Das Genfer Gleichstellungsbüro hat deshalb die pädagogische Arbeitsmappe «Balayons les clichés» («Wischen wir die Klischees weg») verfasst. Das Lehrmittel, das sich an Lehrpersonen ab der Primarschule richtet, wird in der ganzen Westschweiz bis in den zweisprachigen Kanton Bern verwendet.
In Sachen Gleichstellung müsse die Botschaft von oben kommen, sprich, von der Politik, fordert Collet. Die Bernerin Barbara Ruf teilt diese Meinung. «Die Autonomie der Kantone und des Lehrpersonals ist gross. Die kantonalen Bildungsdepartemente könnten hier mehr verlangen», so Ruf.

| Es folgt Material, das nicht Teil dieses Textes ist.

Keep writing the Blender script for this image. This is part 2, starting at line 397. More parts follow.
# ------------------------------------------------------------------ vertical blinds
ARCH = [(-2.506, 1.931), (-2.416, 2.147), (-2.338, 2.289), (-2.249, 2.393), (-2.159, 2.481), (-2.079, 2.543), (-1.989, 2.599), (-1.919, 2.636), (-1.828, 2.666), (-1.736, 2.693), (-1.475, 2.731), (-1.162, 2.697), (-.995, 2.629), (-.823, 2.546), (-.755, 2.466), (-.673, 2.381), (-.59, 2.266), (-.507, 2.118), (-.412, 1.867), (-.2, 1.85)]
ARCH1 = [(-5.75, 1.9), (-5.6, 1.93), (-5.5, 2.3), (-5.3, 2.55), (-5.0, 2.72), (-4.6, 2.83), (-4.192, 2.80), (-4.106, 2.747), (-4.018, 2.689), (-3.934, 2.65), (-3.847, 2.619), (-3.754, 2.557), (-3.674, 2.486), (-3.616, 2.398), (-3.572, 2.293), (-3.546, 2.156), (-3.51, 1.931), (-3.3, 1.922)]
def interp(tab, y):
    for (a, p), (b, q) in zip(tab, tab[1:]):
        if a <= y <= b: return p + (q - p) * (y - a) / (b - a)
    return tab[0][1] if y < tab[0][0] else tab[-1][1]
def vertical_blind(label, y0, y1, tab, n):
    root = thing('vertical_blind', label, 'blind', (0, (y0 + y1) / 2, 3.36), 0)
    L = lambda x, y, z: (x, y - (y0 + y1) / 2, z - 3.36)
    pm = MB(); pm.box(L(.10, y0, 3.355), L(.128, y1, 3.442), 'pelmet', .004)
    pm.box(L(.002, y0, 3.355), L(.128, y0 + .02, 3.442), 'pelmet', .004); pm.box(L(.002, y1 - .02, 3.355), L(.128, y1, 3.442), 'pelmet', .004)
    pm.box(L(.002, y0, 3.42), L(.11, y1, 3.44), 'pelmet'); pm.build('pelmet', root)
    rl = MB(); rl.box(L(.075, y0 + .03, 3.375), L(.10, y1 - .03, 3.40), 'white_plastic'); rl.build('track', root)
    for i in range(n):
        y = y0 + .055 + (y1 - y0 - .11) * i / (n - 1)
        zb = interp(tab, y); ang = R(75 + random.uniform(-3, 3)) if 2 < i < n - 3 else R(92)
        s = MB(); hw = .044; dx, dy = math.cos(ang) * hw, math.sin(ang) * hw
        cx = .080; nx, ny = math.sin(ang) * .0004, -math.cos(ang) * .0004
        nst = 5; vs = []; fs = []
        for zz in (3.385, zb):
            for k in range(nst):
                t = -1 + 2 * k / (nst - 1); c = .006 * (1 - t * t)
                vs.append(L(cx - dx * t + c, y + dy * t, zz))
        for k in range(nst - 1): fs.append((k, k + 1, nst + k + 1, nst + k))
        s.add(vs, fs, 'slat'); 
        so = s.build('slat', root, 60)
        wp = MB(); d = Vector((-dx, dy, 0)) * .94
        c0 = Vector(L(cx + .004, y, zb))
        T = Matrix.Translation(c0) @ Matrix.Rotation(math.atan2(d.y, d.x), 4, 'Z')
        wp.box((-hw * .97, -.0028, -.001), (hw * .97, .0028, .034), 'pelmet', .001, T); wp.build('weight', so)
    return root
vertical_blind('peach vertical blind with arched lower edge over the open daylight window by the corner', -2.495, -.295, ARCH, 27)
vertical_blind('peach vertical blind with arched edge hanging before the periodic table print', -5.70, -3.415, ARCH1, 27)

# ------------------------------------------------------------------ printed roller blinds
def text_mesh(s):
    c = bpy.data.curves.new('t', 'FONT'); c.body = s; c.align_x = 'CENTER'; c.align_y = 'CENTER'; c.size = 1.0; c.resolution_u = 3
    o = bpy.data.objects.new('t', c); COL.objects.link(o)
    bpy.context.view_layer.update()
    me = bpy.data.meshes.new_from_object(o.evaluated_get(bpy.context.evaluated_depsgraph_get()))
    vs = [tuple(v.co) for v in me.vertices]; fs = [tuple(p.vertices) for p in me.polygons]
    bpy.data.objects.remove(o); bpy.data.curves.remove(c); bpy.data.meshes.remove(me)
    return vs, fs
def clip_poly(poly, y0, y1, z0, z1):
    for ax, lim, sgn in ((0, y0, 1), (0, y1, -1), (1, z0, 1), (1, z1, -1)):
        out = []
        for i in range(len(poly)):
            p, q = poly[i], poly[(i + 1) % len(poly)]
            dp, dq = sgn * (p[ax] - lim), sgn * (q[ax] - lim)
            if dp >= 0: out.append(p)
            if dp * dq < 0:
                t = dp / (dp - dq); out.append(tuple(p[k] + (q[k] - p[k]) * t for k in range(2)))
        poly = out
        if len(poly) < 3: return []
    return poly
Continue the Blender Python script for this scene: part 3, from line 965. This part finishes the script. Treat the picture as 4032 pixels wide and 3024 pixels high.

Der Augenblick ist laut der Berner Gleichstellungsverantwortlichen günstig. Dies wegen der Harmonisierung der Bildung in der Deutschschweiz mit dem «Lehrplan 21», die noch nicht abgeschlossen sei. «Zahlreiche Lehrbücher werden überarbeitet, auch lassen die Kantone neue Unterrichtsmaterialien ausarbeiten», so Ruf.
Die Zeiten, als das Thema Pubertät im Unterricht damit illustriert wird, dass sich die Mädchen zu schminken beginnen, während bei den Jungs die ersten Barthaare spriessen, sind dann vielleicht endgültig Vergangenheit.
Expertinnen und Experten weisen darauf hin, dass rassistischen, sozialen oder historischen Klischees dieselbe «Logik» zugrunde liegt wie jene der Darstellung von Geschlechterrollen in Schulbüchern.
Lehrmittel zeigten nur selten Kinder anderer Hautfarbe, obwohl die gemischte Gesellschaft heute Realität sei.
Ebenso dominiere immer noch das Bild der intakten Familie, obwohl rund die Hälfte der Ehen geschieden werde und so genannte Patchwork-Familien häufig seien.
Die deutsche Archäologin Miriam Sénécheau untersuchte archäologische Darstellungen in deutschen Schulbüchern zwischen 1994 und 2004.
«In Texten und Bildern gehen die Frauen der Altsteinzeit mit den Kindern zu Ernte oder bleiben am Feuer. Die Kinder spielen. Die Männer üben handwerkliche Tätigkeiten aus oder bauen ein Haus. Dabei weiss man, dass im Paläolithikum auch Frauen und Kinder schwere Arbeiten ausführten», so die Forscherin.